Imagine a chef trying to come up with a new dish. I suspect they don't write it down first. They mix things in and then see what to add to make it better. Sometimes they fail but don't think they'd get there by making cards. Cards are not the flavor and docs are not the actual product.

Maybe it fits certain products more than others or maybe like everything it just depends, some projects succeed using the waterfall style, others need to improvise.

Generally I think I prefer the iterate and edit style to the plan everything before you start style. But I also don't like wasting time so I'd prefer to spend as little time as possible going down paths that will be discarded. But often I think you can't know it's the wrong path until you get there.




"You can't see all of the issues and all of the problems and how your design really doesn't work until you actually try to build it." - assuming you build something, nobody has tried to build before.

In the 95% of other cases, use a library solutions, read about solutions that exist, try to learn from similar solutions. Don't reinvent the wheel.

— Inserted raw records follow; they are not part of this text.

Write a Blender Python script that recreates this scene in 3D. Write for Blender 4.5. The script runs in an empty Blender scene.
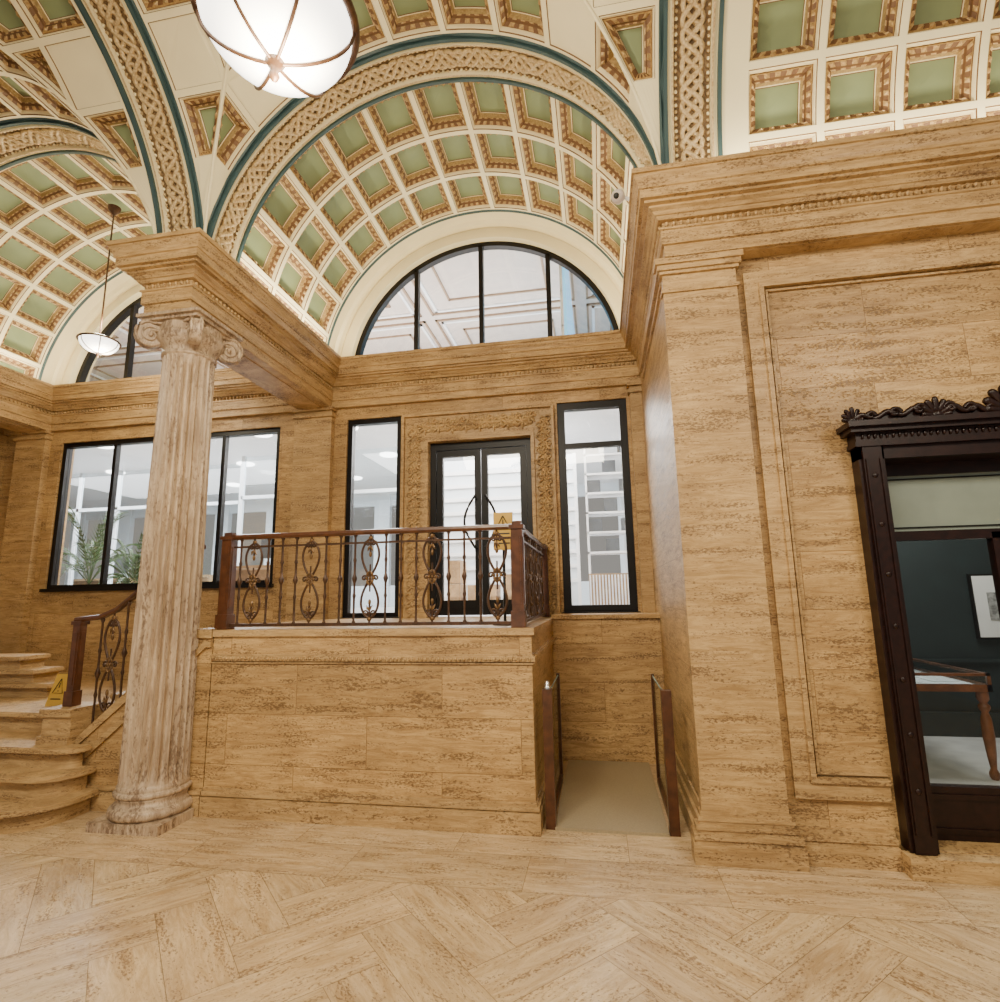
import bpy, math, random
from mathutils import Vector, Matrix
random.seed(4)
pi=math.pi
S=bpy.context.scene
COL=S.collection

# ------------------------------------------------------------------ materials
def newmat(name):
    m=bpy.data.materials.new(name); m.use_nodes=True
    nt=m.node_tree; b=nt.nodes.get('Principled BSDF')
    return m,nt,b
def mat(name,col,rough=.5,metal=0,emis=None,es=0,var=.12,vs=6,bump=0,col2=None,spec=.5):
    m,nt,b=newmat(name); N=nt.nodes; L=nt.links
    geo=N.new('ShaderNodeNewGeometry')
    no=N.new('ShaderNodeTexNoise'); no.inputs['Scale'].default_value=vs; no.inputs['Detail'].default_value=3; fac=no.outputs['Fac']
    L.new(geo.outputs['Position'],no.inputs['Vector'])
    r=N.new('ShaderNodeValToRGB')
    c2=col2 if col2 else tuple(c*(1-var*1.5) for c in col)
    r.color_ramp.elements[0].position=.35; r.color_ramp.elements[1].position=.65
    r.color_ramp.elements[0].color=(*c2,1); r.color_ramp.elements[1].color=(*col,1)
    L.new(fac,r.inputs['Fac']); L.new(r.outputs['Color'],b.inputs['Base Color'])
    b.inputs['Roughness'].default_value=rough; b.inputs['Metallic'].default_value=metal
    b.inputs['Specular IOR Level'].default_value=spec
    if emis: 
        b.inputs['Emission Color'].default_value=(*emis,1); b.inputs['Emission Strength'].default_value=es
    if bump:
        bp=N.new('ShaderNodeBump'); bp.inputs['Strength'].default_value=bump; bp.inputs['Distance'].default_value=.01
        L.new(fac,bp.inputs['Height']); L.new(bp.outputs['Normal'],b.inputs['Normal'])
    return m
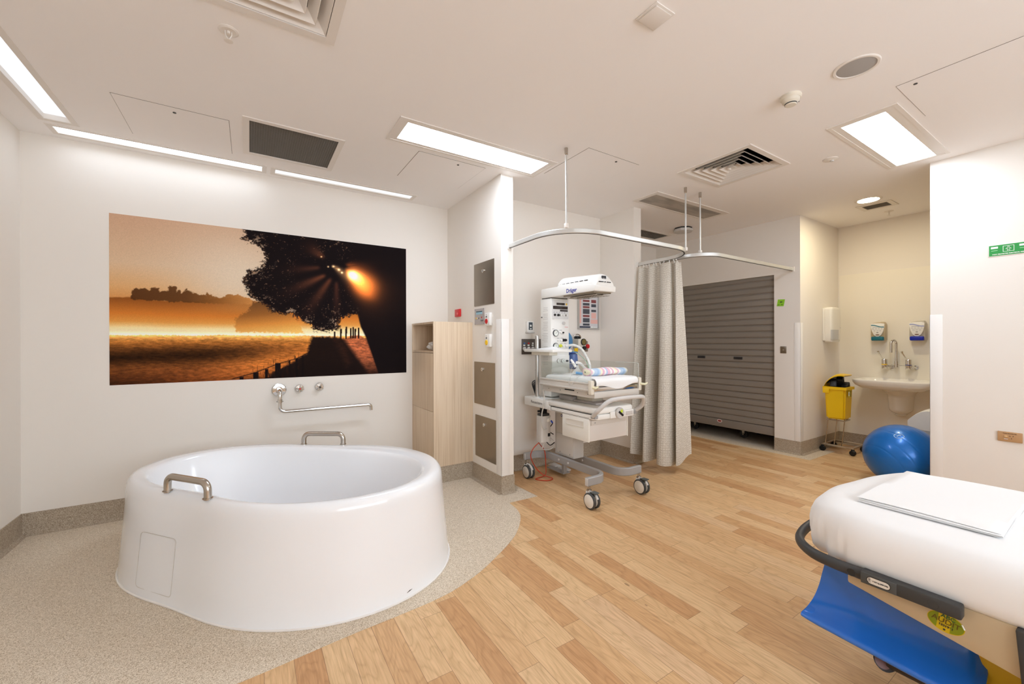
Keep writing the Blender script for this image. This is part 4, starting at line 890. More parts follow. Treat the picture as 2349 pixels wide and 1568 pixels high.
O('connector', M().tube([(2.43, 2.75, 1.06), (2.415, 2.77, 1.10), (2.41, 2.79, 1.125)], [.013, .012, .009], 12), WHITE, t)
for p, q in (((2.385, 2.70, 1.015), (2.43, 2.66, 1.005)), ((2.49, 2.66, 1.012), (2.53, 2.61, 1.0))): O('blue_fitting', M().tube([p, q], .011, 12), mat('pale_blue_fitting', (110, 168, 216), .4), t)
O('thin_tube', M().tube(catmull([(2.44, 2.80, 1.06), (2.33, 2.70, 1.04), (2.265, 2.62, 1.0), (2.218, 2.60, .955), (2.216, 2.58, .925)], 8), .0034, 7).tube(catmull([(2.216, 2.56, .925), (2.217, 2.54, .95), (2.27, 2.53, 1.0), (2.38, 2.60, 1.004), (2.46, 2.68, 1.02)], 8), .0034, 7), clr, t)
hs = []
hose = catmull([(2.575, 3.04, 1.245), (2.615, 2.98, 1.25), (2.66, 2.93, 1.215), (2.69, 2.89, 1.14), (2.685, 2.84, 1.06), (2.64, 2.80, 1.015), (2.57, 2.78, 1.04), (2.50, 2.76, 1.085), (2.44, 2.75, 1.10)], 16)
O('corrugated_hose', M().tube(hose, [.0105 if i % 2 else .0125 for i in range(len(hose))], 10), mat('hose_white', (230, 230, 226), .4), t)
O('green_tube', M().tube(catmull([(2.57, 3.03, 1.20), (2.62, 2.97, 1.185), (2.68, 2.90, 1.11), (2.66, 2.82, 1.03)], 8), .003, 7), mat('green_tube_mat', (150, 196, 170), .35), t)
t = T('paper_pad', (2.34, 3.0, 1.214), 'crumpled white paper sheets on the small side shelf of the warmer', 'paper')
O('sheets', M().grid(lambda u, v: (2.262+.115*v+.06*u, 3.13-.25*u, 1.2150+.020*math.sin(math.pi*u)*math.sin(math.pi*v)+.005*math.sin(9*u+4*v)*math.sin(math.pi*v)), 30, 12), LINEN, t)

# ------------------------------------------------------------------ alcove wall
t = T('nurse_intercom', (2.40, 3.435, 1.376), 'small white wall unit with a dark screen above the bronze gas outlet plate', 'intercom')
O('housing', M().box(2.362, 2.442, 3.40, 3.435, 1.385, 1.492, .005), WHITE, t); O('screen', M().box(2.378, 2.426, 3.398, 3.401, 1.405, 1.482, .001), mat('screen_slate', (70, 80, 88), .3), t)
O('ledge', M().box(2.36, 2.444, 3.385, 3.435, 1.372, 1.386, .003), LGREY, t); O('screen_icon', join(fan((2.402, 3.398, 1.447), *FY, circ(.011, 14), .0006), quad((2.402, 3.398, 1.416), *FY, .02, .010, .0006)), INKW, t)
t = T('medical_gas_panel', (2.47, 3.435, 1.157), 'dark bronze gas outlet plate on the alcove wall behind the side shelf', 'gas outlet panel')
O('plate', M().box(2.312, 2.66, 3.428, 3.435, 1.157, 1.313, .003), mat('bronze_plate', (92, 82, 76), .4, metal=.3), t)
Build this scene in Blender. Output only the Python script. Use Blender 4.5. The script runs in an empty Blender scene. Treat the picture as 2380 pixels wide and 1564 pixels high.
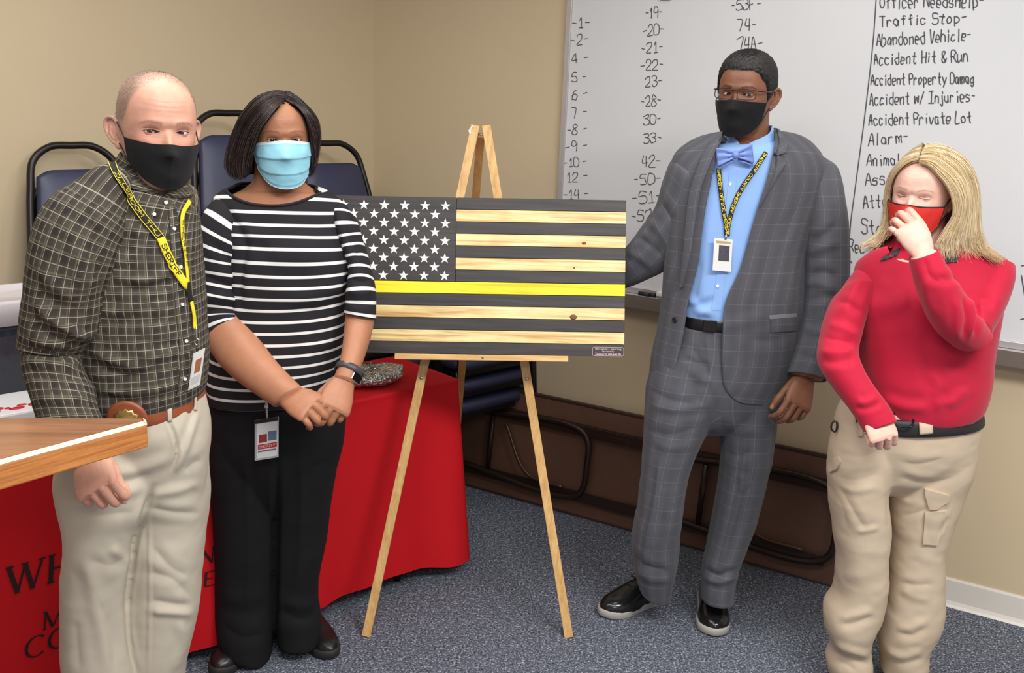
import bpy, bmesh, math, random
import numpy as np
from mathutils import Vector, Matrix
from mathutils.bvhtree import BVHTree
random.seed(7); rng = np.random.default_rng(7)
SC = bpy.context.scene
COL = SC.collection

# ---------------------------------------------------------------- camera
FPX, CX, CY = 2300.0, 1190.0, 782.0
PITCH, ROLL, CAMH = math.radians(13.9), math.radians(2.34), 1.72
_f = np.array([0, math.cos(PITCH), -math.sin(PITCH)]); _r = np.array([1.0, 0, 0]); _u = np.cross(_r, _f)
RT = _r*math.cos(ROLL) + _u*math.sin(ROLL)
UP = -_r*math.sin(ROLL) + _u*math.cos(ROLL)
FW = _f
CAM = np.array([0, 0, CAMH])
cam_data = bpy.data.cameras.new('camera'); cam = bpy.data.objects.new('camera', cam_data); COL.objects.link(cam)
cam_data.sensor_width = 36.0; cam_data.lens = FPX*36.0/2380.0; cam_data.clip_start = 0.05
M = Matrix.Identity(4)
for i in range(3):
    M[i][0], M[i][1], M[i][2], M[i][3] = RT[i], UP[i], -FW[i], CAM[i]
cam.matrix_world = M
SC.camera = cam

# ---------------------------------------------------------------- light, world, exposure
wd_ = bpy.data.worlds.new('room_fill'); SC.world = wd_; wd_.use_nodes = True
wd_.node_tree.nodes['Background'].inputs[0].default_value = (1.0, 0.985, 0.97, 1)
wd_.node_tree.nodes['Background'].inputs[1].default_value = 0.50
SC.view_settings.view_transform = 'Standard'; SC.view_settings.look = 'None'
SC.view_settings.exposure = 0.12; SC.view_settings.gamma = 1.0
SC.view_settings.use_curve_mapping = False
def area(name, loc, sx, sy, power, color=(1, 0.985, 0.965)):
    l = bpy.data.lights.new(name, 'AREA'); l.shape = 'RECTANGLE'; l.size = sx; l.size_y = sy; l.energy = power; l.color = color
    o = bpy.data.objects.new(name, l); o.location = loc; COL.objects.link(o); return o
area('ceiling_panel_or_fill_light', (-0.15, 1.1, 2.68), 1.2, 0.6, 30)
area('ceiling_panel_or_fill_light', (1.35, 1.0, 2.68), 1.2, 0.6, 66)
area('ceiling_panel_or_fill_light', (-1.0, 2.3, 2.68), 1.2, 0.6, 16)
area('ceiling_panel_or_fill_light', (0.5, -1.0, 2.68), 1.2, 0.6, 36)
area('ceiling_panel_or_fill_light', (0.55, 2.7, 2.68), 1.2, 0.6, 10)  # added fill lamp, set further back to brighten the walls

# ---------------------------------------------------------------- geometry helpers
def ray(x, y):
    x = np.asarray(x, float); y = np.asarray(y, float)
    return RT*((x-CX)/FPX)[..., None] + UP*((CY-y)/FPX)[..., None] + FW
def atY(x, y, Y):
    d = ray(x, y); return CAM + d*(np.asarray(Y, float)/d[..., 1])[..., None]
def atZ(x, y, z):
    d = ray(x, y); return CAM + d*((np.asarray(z, float)-CAMH)/d[..., 2])[..., None]
def onplane(x, y, p, n):
    d = ray(x, y); return CAM + d*(((p-CAM)@n)/(d@n))[..., None]
def proj(P):
    q = np.asarray(P, float)-CAM; w = q@FW
    return np.stack([CX+FPX*(q@RT)/w, CY-FPX*(q@UP)/w], -1)
def nrm(v):
    v = np.asarray(v, float); return v/np.maximum(np.linalg.norm(v, axis=-1, keepdims=True), 1e-12)

WLOC = {}
def empty(name, loc=(0, 0, 0), rotz=0.0, label=None, cat=None, group=None, parent=None):
    o = bpy.data.objects.new(name, None); COL.objects.link(o); o.empty_display_size = 0.05
    o.location = loc; o.rotation_euler = (0, 0, rotz)
    WLOC[o.name] = np.array(loc, float)
    if parent is not None: o.parent = parent
    tag(o, label, cat, group)
    return o
def tag(o, label=None, cat=None, group=None, kind=None):
    if label: o['label'] = label
    if cat: o['category'] = cat
    if group: o['group'] = group
    if kind: o['kind'] = kind
    return o

class MB:
    """collects vertices, faces, per-corner uv and vertex colours into one mesh"""
    def __init__(s): s.V = []; s.F = []; s.U = []; s.C = []; s.n = 0; s.MI = []
    def add(s, V, F, UV=None, C=None, mi=0):
        V = np.asarray(V, float).reshape(-1, 3)
        for k, f in enumerate(F):
            s.F.append([int(i)+s.n for i in f]); s.MI.append(mi)
            s.U.append(UV[k] if UV is not None else None)
        s.V.append(V); s.C.append(np.ones((len(V), 3)) if C is None else np.asarray(C, float))
        s.n += len(V); return s
    def mesh(s, name):
        me = bpy.data.meshes.new(name); V = np.concatenate(s.V) if s.V else np.zeros((0, 3))
        me.from_pydata(V.tolist(), [], s.F)
        if any(u is not None for u in s.U):
            uv = me.uv_layers.new(name='uv'); buf = []
            for f, u in zip(s.F, s.U): buf.extend(u if u is not None else [(0, 0)]*len(f))
            uv.data.foreach_set('uv', np.array(buf, np.float32).ravel())
        return me
    def obj(s, name, mat, parent=None, smooth=True, colors=False, local=False, fixn=True):
        me = s.mesh(name)
        if parent is not None and not local:
            me.transform(Matrix.Translation(-Vector(WLOC[parent.name])))
        o = bpy.data.objects.new(name, me); COL.objects.link(o)
        if parent is not None: o.parent = parent; WLOC[o.name] = WLOC[parent.name]
        else: WLOC[o.name] = np.zeros(3)
        for m in (mat if isinstance(mat, (list, tuple)) else [mat]): me.materials.append(m)
        if any(s.MI): me.polygons.foreach_set('material_index', s.MI)
        if colors:
            a = me.color_attributes.new('col', 'FLOAT_COLOR', 'POINT')
            c = np.concatenate(s.C); a.data.foreach_set('color', np.c_[c, np.ones(len(c))].astype(np.float32).ravel())
        if fixn:
            b = bmesh.new(); b.from_mesh(me); bmesh.ops.recalc_face_normals(b, faces=b.faces); b.to_mesh(me); b.free()
        if smooth: me.polygons.foreach_set('use_smooth', [True]*len(me.polygons))
        me.update(); return o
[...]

It's not wrong to do experiments, learn from that and apply the know-how to production code.


> Imagine a chef trying to come up with a new dish. I suspect they don't write it down first.

Many chefs do. Especially when it's about the presentation on the plate, many chefs make a sketch first before they prepare the new dish for the first time.


Exactly! In my experience, a chef will do reasearch (they have a ton of notes/books/recipes), then combine some stuff and try things, but then will 100% write things down.

Documentation is a key ingredient in cooking.


> Maybe it fits certain products more than others

I think that's the key point being lost in any of these over-generalizations of "software" separated from actual industries and customer types.

Building a back-end system for a corporate client? Yeah, probably write a spec first and get them to sign off.

Starting an API-driven business, selling metered REST API resources? Definitely a strong case for writing the docs first, which are key to adoption and usage.

Building a new social, dating, or media network? Seems unlikely the docs are going to be a deciding factor in those projects' success.